START
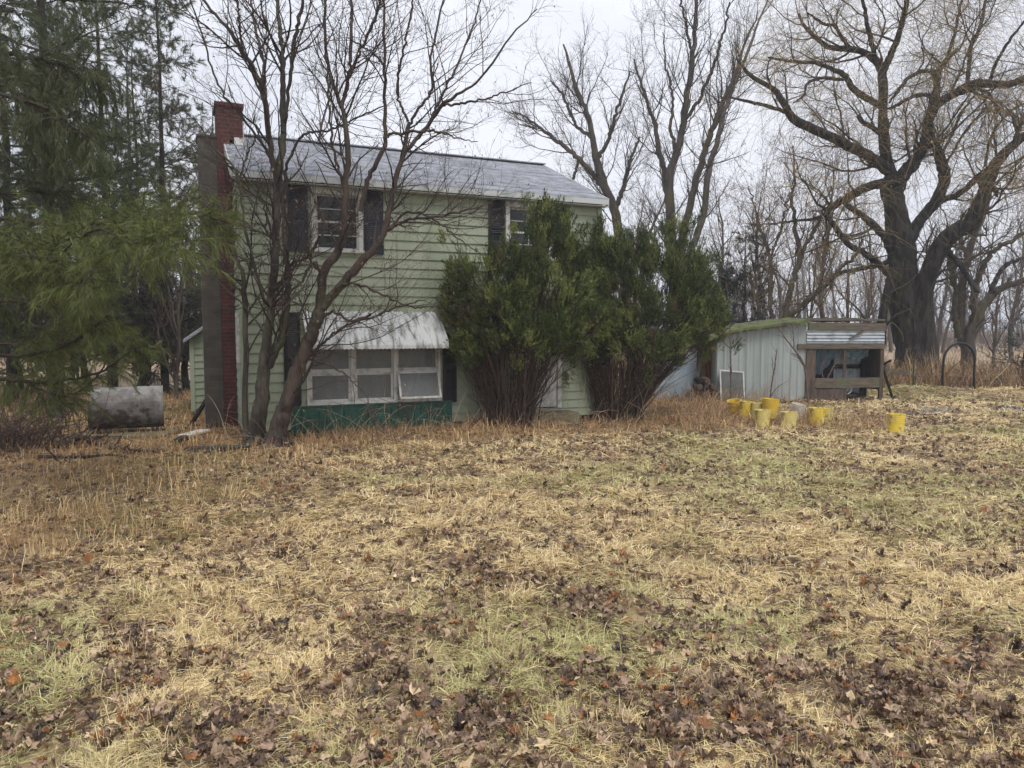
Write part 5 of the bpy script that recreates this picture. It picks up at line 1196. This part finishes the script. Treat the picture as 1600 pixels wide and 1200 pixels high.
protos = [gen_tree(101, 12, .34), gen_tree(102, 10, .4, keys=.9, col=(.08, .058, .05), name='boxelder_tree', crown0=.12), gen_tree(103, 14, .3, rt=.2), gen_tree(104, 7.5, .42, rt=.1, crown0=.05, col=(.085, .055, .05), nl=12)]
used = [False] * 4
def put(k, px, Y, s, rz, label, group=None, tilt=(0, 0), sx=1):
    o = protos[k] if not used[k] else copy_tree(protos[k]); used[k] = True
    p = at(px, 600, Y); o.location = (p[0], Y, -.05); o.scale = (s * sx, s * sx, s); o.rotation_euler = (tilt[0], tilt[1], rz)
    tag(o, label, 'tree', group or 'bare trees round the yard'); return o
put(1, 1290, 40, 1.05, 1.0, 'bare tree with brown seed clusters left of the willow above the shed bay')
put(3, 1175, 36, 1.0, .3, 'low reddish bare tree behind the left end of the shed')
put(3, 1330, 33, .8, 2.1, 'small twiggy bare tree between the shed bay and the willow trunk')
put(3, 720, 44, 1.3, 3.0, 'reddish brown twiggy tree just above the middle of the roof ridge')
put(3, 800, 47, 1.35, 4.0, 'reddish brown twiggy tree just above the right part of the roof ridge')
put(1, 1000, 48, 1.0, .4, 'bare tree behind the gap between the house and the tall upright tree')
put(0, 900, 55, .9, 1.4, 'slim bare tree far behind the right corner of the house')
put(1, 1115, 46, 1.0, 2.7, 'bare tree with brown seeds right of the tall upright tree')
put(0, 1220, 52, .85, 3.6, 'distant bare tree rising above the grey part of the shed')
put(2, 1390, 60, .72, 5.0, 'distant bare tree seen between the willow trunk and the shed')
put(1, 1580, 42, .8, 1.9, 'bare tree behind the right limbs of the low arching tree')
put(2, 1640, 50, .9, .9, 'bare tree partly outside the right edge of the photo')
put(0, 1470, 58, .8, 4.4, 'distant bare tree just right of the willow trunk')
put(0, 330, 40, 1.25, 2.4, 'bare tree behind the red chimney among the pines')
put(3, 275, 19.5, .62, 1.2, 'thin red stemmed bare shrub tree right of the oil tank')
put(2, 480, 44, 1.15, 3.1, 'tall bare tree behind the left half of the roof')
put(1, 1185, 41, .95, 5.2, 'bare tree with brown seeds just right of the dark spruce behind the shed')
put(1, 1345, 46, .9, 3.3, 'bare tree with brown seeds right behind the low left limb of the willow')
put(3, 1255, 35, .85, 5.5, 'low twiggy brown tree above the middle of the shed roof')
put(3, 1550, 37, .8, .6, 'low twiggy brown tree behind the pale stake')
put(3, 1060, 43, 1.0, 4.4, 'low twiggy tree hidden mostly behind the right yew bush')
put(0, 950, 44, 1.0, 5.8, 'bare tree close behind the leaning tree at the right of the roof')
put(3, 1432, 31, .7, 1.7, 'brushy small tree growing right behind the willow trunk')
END
• [REQUEST]:
Output each line exactly; omit every picture.

• [ANSWER FOR THE TASK]:
Write part 5 of the bpy script that recreates this picture. It picks up at line 1196. This part finishes the script. Treat the picture as 1600 pixels wide and 1200 pixels high.
protos = [gen_tree(101, 12, .34), gen_tree(102, 10, .4, keys=.9, col=(.08, .058, .05), name='boxelder_tree', crown0=.12), gen_tree(103, 14, .3, rt=.2), gen_tree(104, 7.5, .42, rt=.1, crown0=.05, col=(.085, .055, .05), nl=12)]
used = [False] * 4
def put(k, px, Y, s, rz, label, group=None, tilt=(0, 0), sx=1):
    o = protos[k] if not used[k] else copy_tree(protos[k]); used[k] = True
    p = at(px, 600, Y); o.location = (p[0], Y, -.05); o.scale = (s * sx, s * sx, s); o.rotation_euler = (tilt[0], tilt[1], rz)
    tag(o, label, 'tree', group or 'bare trees round the yard'); return o
put(1, 1290, 40, 1.05, 1.0, 'bare tree with brown seed clusters left of the willow above the shed bay')
put(3, 1175, 36, 1.0, .3, 'low reddish bare tree behind the left end of the shed')
put(3, 1330, 33, .8, 2.1, 'small twiggy bare tree between the shed bay and the willow trunk')
put(3, 720, 44, 1.3, 3.0, 'reddish brown twiggy tree just above the middle of the roof ridge')
put(3, 800, 47, 1.35, 4.0, 'reddish brown twiggy tree just above the right part of the roof ridge')
put(1, 1000, 48, 1.0, .4, 'bare tree behind the gap between the house and the tall upright tree')
put(0, 900, 55, .9, 1.4, 'slim bare tree far behind the right corner of the house')
put(1, 1115, 46, 1.0, 2.7, 'bare tree with brown seeds right of the tall upright tree')
put(0, 1220, 52, .85, 3.6, 'distant bare tree rising above the grey part of the shed')
put(2, 1390, 60, .72, 5.0, 'distant bare tree seen between the willow trunk and the shed')
put(1, 1580, 42, .8, 1.9, 'bare tree behind the right limbs of the low arching tree')
put(2, 1640, 50, .9, .9, 'bare tree partly outside the right edge of the photo')
put(0, 1470, 58, .8, 4.4, 'distant bare tree just right of the willow trunk')
put(0, 330, 40, 1.25, 2.4, 'bare tree behind the red chimney among the pines')
put(3, 275, 19.5, .62, 1.2, 'thin red stemmed bare shrub tree right of the oil tank')
put(2, 480, 44, 1.15, 3.1, 'tall bare tree behind the left half of the roof')
put(1, 1185, 41, .95, 5.2, 'bare tree with brown seeds just right of the dark spruce behind the shed')
put(1, 1345, 46, .9, 3.3, 'bare tree with brown seeds right behind the low left limb of the willow')
put(3, 1255, 35, .85, 5.5, 'low twiggy brown tree above the middle of the shed roof')
put(3, 1550, 37, .8, .6, 'low twiggy brown tree behind the pale stake')
put(3, 1060, 43, 1.0, 4.4, 'low twiggy tree hidden mostly behind the right yew bush')
put(0, 950, 44, 1.0, 5.8, 'bare tree close behind the leaning tree at the right of the roof')
put(3, 1432, 31, .7, 1.7, 'brushy small tree growing right behind the willow trunk')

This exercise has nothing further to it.